Could Generals Washington, Knox, Scott, Lee, Grant, Pershing, Eisenhower, Patton, Creighton Abrams or Powell run even half a mile? When did jogging ability equate with the fitness of a Theatre Army level Commander?


Ranger wonders if any of the Taliban leaders ever jog, or can even run a mile. Even so, they can hump their gear and traverse their terrain as their wars with the Greeks, British, Russians and Americans clearly indicate.


General McChrystal can run like Forrest Gump, but that is not going to alter the outcome of the
Phony War on Terror (PWOT ©) in Afghanistan. The Taliban leaders are going to persist a lot longer than Runnin' McChrystal. It is not the hare that wins the UW/GW war, but rather, the turtle.

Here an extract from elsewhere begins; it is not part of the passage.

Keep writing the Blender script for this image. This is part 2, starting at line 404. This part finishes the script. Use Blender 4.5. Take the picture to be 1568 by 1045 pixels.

Physicality is not the measure of how one wins wars. Advertising campaigns keep us thinking that the Army of One and the "General-Corporal" idea will keep us Army Strong. It was with General David Petraeus that the idea of physical fitness = success was first pressed upon us.


The Rangers and Special Forces may be able to march 40 miles with a ruck and full battle rattle, with minimum rest breaks. But the Vietcong were skinny little malnourished, malaria-ridden fighters, and they held their own.

Just ask Generals Washington, Sam Houston or Giap. Even Mao Zedong, to keep the spirit of Counterinsurgency thinking alive.